Ti ringrazio davvero tanto per la tua dedizione e la tua estrema gentilezza nei confronti di questi miei studi narrativi, dove sto tentando di istradare una mia ricerca sulle regioni dell’assenza e dell’intimità, dove i personaggi si sfiorano e si interfacciano lungo il baratro di uno stesso mistero. Il tuo commento sembra davvero un’estensione naturale delle atmosfere che hai percepito e che hai subito evocate, come un ricamo di un centrotavola, lo spillo in una camicetta, la piega di una tenda scucita, dietro i vetri della cucina. È solo per dirti che hai colto l’essenza e l’invisibilità di questo mio tratto ombreggiato, dove ciascuna pulsazione si fa controluce e risonanza di una conversione verso un livello trasversale di realtà, dove la fiamma della vita è ancora al suo limite, quell’istante prima di spegnersi e di rivelarsi.
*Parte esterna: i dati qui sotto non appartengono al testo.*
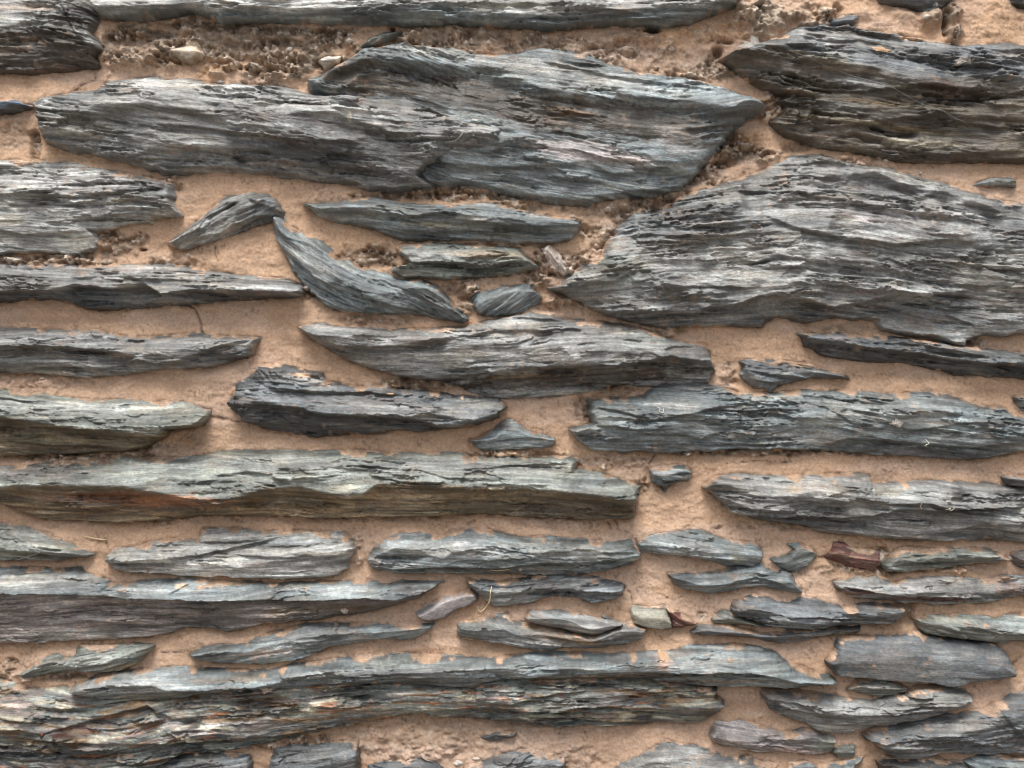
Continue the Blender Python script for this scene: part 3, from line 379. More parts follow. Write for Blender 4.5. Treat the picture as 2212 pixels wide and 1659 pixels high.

Ancora grazie per questo dono di attenzione e di sensibilità, che mi emoziona e che mi insegna.
Ci sarà del torbido? Del paranormale? La curiosità sale!
Ciao, Giuseppe e grazie della tua visita. Mi sa entrambi. Mi piacerebbe se riuscissero a convivere nello stesso mistero. Li avverto degli elementi intriganti e potenzialmente seduttivi, anche se per ragioni diverse. Ci ragionerò con la dovuta attenzione. Una buona serata.
È interessante, nonché appagante, il modo con il titolo del capitolo trova la sua spiegazione durante la lettura. Anche qui, la spiegazione che ne viene data è molto suggestiva.
Il confronto tra i due personaggi è sviluppato bene e non svela molto sulla trama, com’è giusto che sia. L’elemento della telepatia è intrigante: sono curioso di capire come lo userai.
Su questo titolo ho ragionato molto. Ho valutato delle alternative, ma era importante che si coniugasse con il fattore nucleico dell’episodio, quanto meno con la fase del dialogo più feconda. Per cui a ogni stesura corrispondeva un titolo più o meno appropriato. Alla fine ho optato per “L’inverno di Dio” che è anche rappresentativo di questa progressiva ibernazione dei sentimenti e delle situazioni – atmosferiche e interiori – che si avvicendano nel labirinto del progetto. Sono davvero contento che tu lo abbia trovato appagante e ti ringrazio del tempo che hai dedicato a questa fase ancora delicatissima della serie.
Quindi quel qualcosa di strano potrebbe spiegarsi con la telepatia, magari è per questo che Arianna non chiede della sorella. La storia è interessante.
Sì, il piano della telepatia potrebbe essere un elemento diffuso a tutto il tessuto. Devo capire come svilupparlo. Di certo Arianna è stata piuttosto esplicita sul tipo di comunicazione che intesse con i suoi familiari silenziosi. È stranissimo che non abbia chiesto ancora della sorella. Mi piacerebbe non sciogliere subito questo enigma, e protrarlo quanto più possibile. Grazie del bel commento, su cui rifletterò ancora.